Government slammed by Austin Rover chief
10 April 1986
THE GUARDIAN
GOVERNMENT SLAMMED BY AUSTIN ROVER CHIEF
By Michael Smith, industrial editor
The Governments handling of the BL break up has again been bitterly attcked by Mr Ray Horrocks, chief executive of Austin Rover. Mr Horrocks spoke last night of the "highly damaging uncertainty" caused by the privatisation programme in what ammounts to his second public attack on the governments sell off plans. It was the second time this week that a top BL executive criticised the governments handling of the break up. On Tuesday, Austin Rover managing director Mark Snowdon said the uncertainty had cost BL around 40,000 in lost car sales, worth around £200 million.
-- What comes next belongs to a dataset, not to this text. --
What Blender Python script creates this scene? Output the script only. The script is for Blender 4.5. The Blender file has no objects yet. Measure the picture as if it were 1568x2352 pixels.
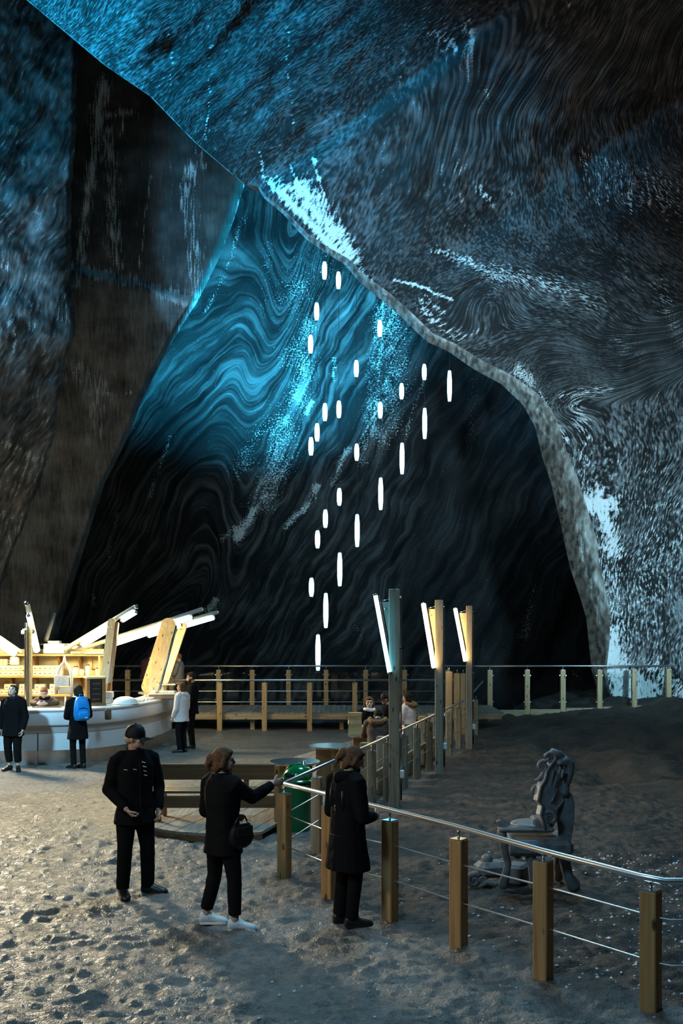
import bpy, bmesh, math, random
import numpy as np
from mathutils import Vector, Matrix, Euler

random.seed(7)
SC = bpy.context.scene
COL = SC.collection
F = 35.0 / 36.0 * 2352      # focal length in pixels
HZ = 1441.0                 # horizon row
CH = 2.83                   # camera height (m)

# ------------------------------------------------------------------ camera, world, light, exposure
cam_d = bpy.data.cameras.new('camera')
cam_d.sensor_fit = 'VERTICAL'
cam_d.sensor_height = 36.0
cam_d.sensor_width = 24.0
cam_d.lens = 35.0
cam_d.shift_y = (HZ - 1176.0) / 2352.0
cam_d.clip_end = 300
cam = bpy.data.objects.new('camera', cam_d)
cam.location = (0, 0, CH)
cam.rotation_euler = (math.pi / 2, 0, 0)
COL.objects.link(cam)
SC.camera = cam
SC.view_settings.view_transform = 'Standard'
SC.view_settings.look = 'None'
SC.view_settings.gamma = 1.0
SC.view_settings.use_curve_mapping = False
SC.view_settings.exposure = 0.0

world = bpy.data.worlds.new('cave_dark')
SC.world = world
world.use_nodes = True
world.node_tree.nodes['Background'].inputs[0].default_value = (0.35, 0.55, 0.75, 1)
world.node_tree.nodes['Background'].inputs[1].default_value = 0.006


def lamp(kind, name, loc, target, energy, color, size=0.5, spot=60, blend=0.8, size_y=None):
    l = bpy.data.lights.new(name, kind)
    l.energy = energy
    l.color = color
    if kind == 'SPOT':
        l.spot_size = math.radians(spot)
        l.spot_blend = blend
        l.shadow_soft_size = size
    elif kind == 'AREA':
        l.shape = 'RECTANGLE'
        l.size = size
        l.size_y = size_y or size
    else:
        l.shadow_soft_size = size
    o = bpy.data.objects.new(name, l)
    o.location = loc
    d = Vector(target) - Vector(loc)
    o.rotation_euler = d.to_track_quat('-Z', 'Y').to_euler()
    COL.objects.link(o)
    return o


BLUE = (0.012, 0.52, 1.0)
CYAN = (0.22, 0.72, 1.0)
# lamps for the mine's floodlights, without fixtures, some in frame; plus added fill
lamp('SPOT', 'blue_flood_left', (-14.5, 22.3, 19), (-7.4, 26.6, 19.2), 34000, BLUE, 0.8, 50, 1.0)
lamp('SPOT', 'blue_flood_wall', (-15.5, 20, 11), (-14, 30, 15), 11000, BLUE, 0.6, 66, 1.0)
lamp('SPOT', 'blue_flood_shaft', (-0.5, 37.5, 11), (-3.2, 44, 17.2), 26000, (0.03, 0.58, 0.98), 0.5, 104, 1.0)
lamp('SPOT', 'white_flood_right', (9.5, 16, 3.2), (8.8, 29, 6.0), 11000, (0.42, 0.8, 1.0), 0.5, 62, 1.0)
lamp('SPOT', 'white_flood_arch', (-3, 16, 8), (1, 31, 13), 9500, (0.45, 0.8, 1.0), 0.5, 55, 1.0)
lamp('SPOT', 'neutral_fill_dome', (1, 7.5, 4), (6, 22, 15.5), 2200, (1.0, 0.84, 0.74), 0.5, 70, 1.0)  # added fill that lifts the right overhang, no real lamp here
lamp('SPOT', 'cool_fill_slab', (-13, 24, 9), (-8.6, 36, 16.5), 4500, (0.42, 0.75, 1.0), 0.5, 34, 1.0)  # added narrow fill to bring out the streaks on the slab
lamp('AREA', 'cool_overhead', (2, 15, 13), (0, 12.5, 0), 1000, (0.35, 0.72, 1.0), 4, size_y=3)  # added area light in place of the blue-lit chamber overhead
lamp('SPOT', 'cool_fill_front', (-4, 2, 9), (2, 11, 0), 1700, (0.35, 0.72, 1.0), 1.0, 60, 1.0)  # added front fill to show the throne, not a mine lamp
lamp('SPOT', 'warm_flood_left', (-9.8, 22.5, 5.6), (-3.0, 15.5, 0), 6500, (1.0, 0.85, 0.58), 0.8, 110, 1.0)
lamp('SPOT', 'warm_flood_posts', (-8, 6.5, 4.5), (1.5, 11, 0.8), 800, (1.0, 0.74, 0.42), 0.4, 52, 1.0)
lamp('SPOT', 'cool_flood_bar', (-8.5, 9, 7), (-6, 20.3, .4), 6500, (0.35, 0.75, 1.0), 0.4, 28, 1.0)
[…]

Speaking in Leeds last night Mr Horrocks returned to the attack by saying that more than anything BL now required "stability and above all time". Mr Horrocks said that perhaps three or four years was needed for BL to acquire the "financial robustness without regular and highly damaging uncertainty about its immediate future."
He went on: "This inability to recognise the damage being done to a company's products and reputation----particulary in overseas markets----is to totally misunderstand the need for confidence within a highly competitive industry. That is why I called it a cruel and shameful persecution in evidence to the Select Committee on Trade and Industry the other week", he said.
Mr Horrocks criticism will inevitably provide fresh amunition for opponents of the BL break up plan. Mr Horrocks told MP's last month that he had been demoted by the Government after leading the opposition to earlier plans to sell Austin Rover to Ford of America.
In his speech last night Mr Horrocks also took a side swipe at government industrial policies as a whole. "We seem to be making very heavy weather of our industrial strategy to the point where it is pertinent to ask if, indeed, there is a cogent strategy beyond the political platitudes of the market place will determine or the service sector will provide," he said.